Jane Tully, Director of External Affairs, Money Advice Trust.

The growing problem of local authority bailiff use

Council Tax arrears is one of the fastest growing debt types we hear about. More than one in four people (26%) we help at National Debtline have a Council Tax debt, a figure that has increased from just 14% a decade ago.

Bailiff action can cause serious harm to the wellbeing of residents, who are often in vulnerable situations, and can push people even further into debt. Research carried out by Money and Mental Health found that the action of creditors, including bailiffs, was “a significant part of the causal pathway” from financial difficulty to mental health problems. This is an issue we have been working with Money and Mental Health and nine other charities on through the sector’s joint Taking Control campaign.

Shouldn’t bailiff action be a last resort?

We know that local authorities are under enormous financial pressures to fund vital services. Recovering what they are owed, fairly and effectively, is an important part of this. However, bailiff action should only ever be used as a last resort and can be avoided by early intervention and agreeing repayment arrangements that are affordable and sustainable.

And yet, the findings of our new Stop The Knock research show that in 2016/17, local councils referred 2.3 million debts to bailiffs – an increase of 14% on the same research we carried out two years earlier. 1.38 million of these referrals related to council tax arrears, an increase of 10%. Almost two-thirds of all councils increased their use of bailiffs over the two year period – with 38 percent of councils actually managing to reduce their reliance on bailiffs during the same period.

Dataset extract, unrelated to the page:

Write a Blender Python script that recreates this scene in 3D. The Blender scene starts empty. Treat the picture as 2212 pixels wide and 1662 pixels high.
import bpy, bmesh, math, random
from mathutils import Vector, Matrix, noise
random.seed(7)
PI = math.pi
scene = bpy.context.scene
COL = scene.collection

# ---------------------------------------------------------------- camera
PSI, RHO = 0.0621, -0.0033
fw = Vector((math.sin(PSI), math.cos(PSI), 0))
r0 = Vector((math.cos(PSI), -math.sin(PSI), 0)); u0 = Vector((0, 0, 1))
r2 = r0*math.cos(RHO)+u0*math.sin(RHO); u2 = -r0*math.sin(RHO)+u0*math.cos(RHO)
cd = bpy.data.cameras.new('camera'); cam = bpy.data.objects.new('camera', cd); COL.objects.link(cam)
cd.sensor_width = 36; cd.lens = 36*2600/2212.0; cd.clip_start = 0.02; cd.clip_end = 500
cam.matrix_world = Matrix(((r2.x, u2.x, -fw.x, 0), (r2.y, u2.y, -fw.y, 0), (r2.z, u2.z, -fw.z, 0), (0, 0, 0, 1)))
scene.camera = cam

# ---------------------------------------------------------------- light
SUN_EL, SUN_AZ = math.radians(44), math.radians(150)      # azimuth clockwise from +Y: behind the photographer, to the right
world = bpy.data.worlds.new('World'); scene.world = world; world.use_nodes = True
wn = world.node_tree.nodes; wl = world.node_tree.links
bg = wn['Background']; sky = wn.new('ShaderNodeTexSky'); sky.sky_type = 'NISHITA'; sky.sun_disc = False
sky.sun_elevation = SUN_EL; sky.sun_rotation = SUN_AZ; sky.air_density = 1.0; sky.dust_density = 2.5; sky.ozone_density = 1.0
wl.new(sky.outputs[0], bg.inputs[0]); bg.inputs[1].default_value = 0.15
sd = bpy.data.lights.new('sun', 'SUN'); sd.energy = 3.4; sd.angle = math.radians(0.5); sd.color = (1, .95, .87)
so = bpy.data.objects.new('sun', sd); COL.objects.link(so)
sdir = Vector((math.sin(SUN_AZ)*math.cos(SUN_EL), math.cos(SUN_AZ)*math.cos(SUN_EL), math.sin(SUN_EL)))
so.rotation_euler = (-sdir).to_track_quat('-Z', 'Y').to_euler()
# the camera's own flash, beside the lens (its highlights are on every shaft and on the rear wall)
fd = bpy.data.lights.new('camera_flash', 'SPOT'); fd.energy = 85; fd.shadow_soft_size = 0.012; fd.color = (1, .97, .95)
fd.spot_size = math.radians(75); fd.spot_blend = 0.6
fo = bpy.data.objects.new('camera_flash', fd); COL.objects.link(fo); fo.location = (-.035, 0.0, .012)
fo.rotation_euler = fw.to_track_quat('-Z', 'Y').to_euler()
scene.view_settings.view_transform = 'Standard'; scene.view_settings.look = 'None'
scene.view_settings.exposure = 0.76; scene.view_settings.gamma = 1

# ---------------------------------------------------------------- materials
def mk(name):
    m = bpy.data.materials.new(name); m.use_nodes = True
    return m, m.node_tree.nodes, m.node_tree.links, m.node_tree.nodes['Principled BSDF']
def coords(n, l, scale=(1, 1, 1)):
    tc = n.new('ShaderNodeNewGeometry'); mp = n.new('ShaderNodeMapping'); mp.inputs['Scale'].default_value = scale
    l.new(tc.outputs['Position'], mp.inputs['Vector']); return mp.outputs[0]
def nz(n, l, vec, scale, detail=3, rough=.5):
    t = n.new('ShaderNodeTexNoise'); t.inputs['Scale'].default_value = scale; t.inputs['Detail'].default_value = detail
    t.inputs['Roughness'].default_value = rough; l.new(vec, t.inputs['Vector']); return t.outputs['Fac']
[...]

As the figures suggest, debt collection practices vary greatly from area to area. Whilst it is positive to see that nearly four in 10 councils reduced their use of bailiffs, clearly much more needs to be done to support residents struggling to pay their council tax.

Improving debt collection

Alongside the research, we laid out six steps to help local authorities improve the way they collect the debts they are owed. These included: ensuring that residents in receipt of Council tax Support are exempt from bailiff action, that all councils have a formal vulnerability policy, and that they sign-up to the Citizens Advice and Local Government Association Council Tax Protocol. The protocol provides practical steps aimed at preventing people from getting into arrears in the first place.

And the good news is that many councils are working hard to improve. Over 50 councils have already signed up to the protocol, with a further 38 considering signing, and 97% already signpost residents to free debt advice. After sending tailored recommendations to around 300 council leaders regarding their authority’s figures, we have already received more than 70 responses so far, with more expected.

We hope that the findings presented in this new report will aid local councils as they seek to improve their debt collection practices, support the advice sector as we seek to bring about the changes that people in financial difficulty need, and ensure that bailiff action is one less cause of worry and stress for people in financial difficulty.